I had some pretty high hopes for this year. I envisioned that it would finally go the way I’d planned. My goodness, I can still be so naive.
I don’t necessarily mean this in a terrible way. Don’t get me wrong, my vision certainly didn’t include worldwide calamity. I meant that I should know better than to expect my plans to be what I need.
You see, my plans for this year we’re mainly focused on what I hoped for. I had garden plans. Intentions of getting chickens at some point. Getting all of my Christmas presents made before spring started.
They were selfish. I didn’t think of them that way. And they would absolutely have their benefits. More family time. Less impact on our budget. Better for the environment.
As a Christian though, my plans were sadly lacking. I hadn’t planned to spend more time in prayer. I wasn’t adding in time to share my testimony, or dedicate time to praying. I wasn’t intending to live out my life more for Him.
I feel like recent events have put us all on a rather even playing field. We’ve been given time. Time to analyze our plans. To identify and reject idols. To realize what’s really important. To learn to do without for the longer term good.
We’ve been forced to be still. How often do you do that on your own? Is it something you save for the week between Christmas and New Year? Have you followed through on those ideas you had about a new year and a new start? Have you sought out chances to better the world around you? Or even enjoy it?
I started a wonderful read through the bible in a year plan in March. It gave us a schedule of what parts we were to read each day. The printable came with a notes section, and a prayer and praise section. There was grace built in to the plan because it was written by a working homeschool Mom who gets that life can sometimes get away from us.
I made three days before I discovered I was too busy to practice being still. Until this week. I’ve realized that I can choose to zone out on facebook, getting more anxious with every “news” post, or I can choose to turn my mind to the One who knows the end of this particular story.
The One who wrote my story before I was even born. And I can trust Him. He loves me more than I could ever fathom. He is giving us gifts even in the panic.
We haven’t had a cloud in the sky in days. The birds are returning. The plants and trees are waking up. People are smiling more at each other. Groups are reaching out to help others.

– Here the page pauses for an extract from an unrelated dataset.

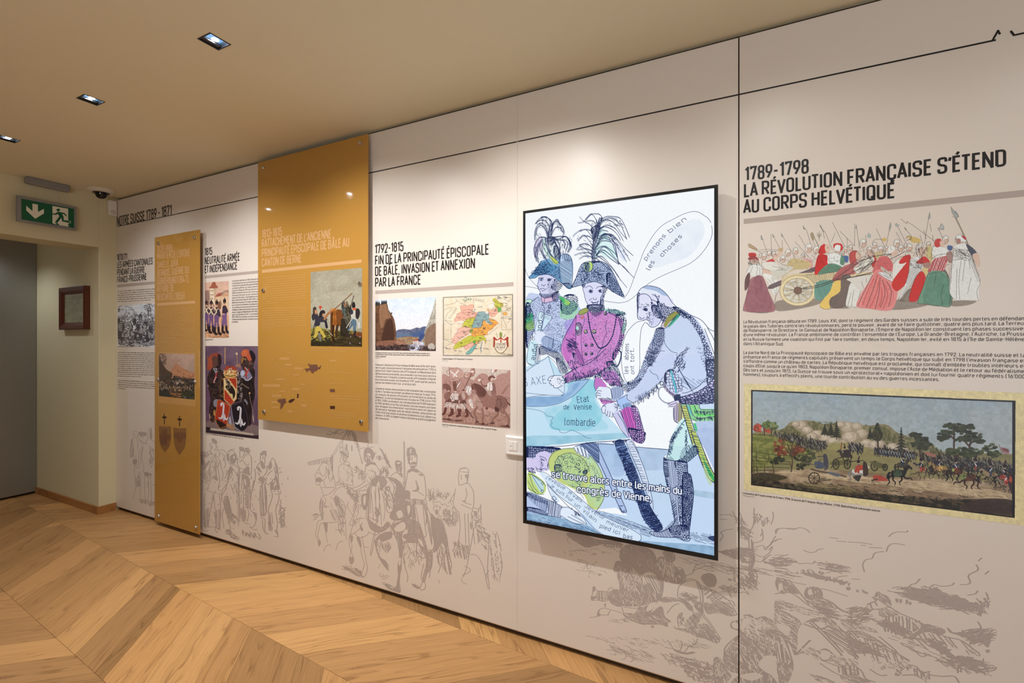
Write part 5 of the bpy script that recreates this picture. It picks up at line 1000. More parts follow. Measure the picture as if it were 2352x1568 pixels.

I have spoken and messaged with more family and friends in the last week than I have since Christmas. My community may not be face to face, but we can love each other anyways.
Friends, I know this is hard. I know we are all struggling. We are having moments of intense joy. And times where we just don’t know how to make this all work. We are so loved by a mighty God, more than we can ever fathom. One who manages to provide even when circumstances seem bleak. There is no person on this place He can’t reach. If you are struggling to talk to God right now, tell Him. He can take all of your feelings. If you need to talk to someone, reach out. If you need help, ask for it. There are so many people looking for an opportunity to show His love. Let them.
If you would like prayer, I would love to pray for you. Leave whatever you feel comfortable with in the comments.
“However, if I were you, I would appeal to God and would present my case to Him. He does great and unsearchable things, wonders without number. He gives rain to the earth and sends water to the fields. He sets the lowly on high, and mourners are lifted to safety. He frustrates the schemes of the crafty so that they achieve no success.”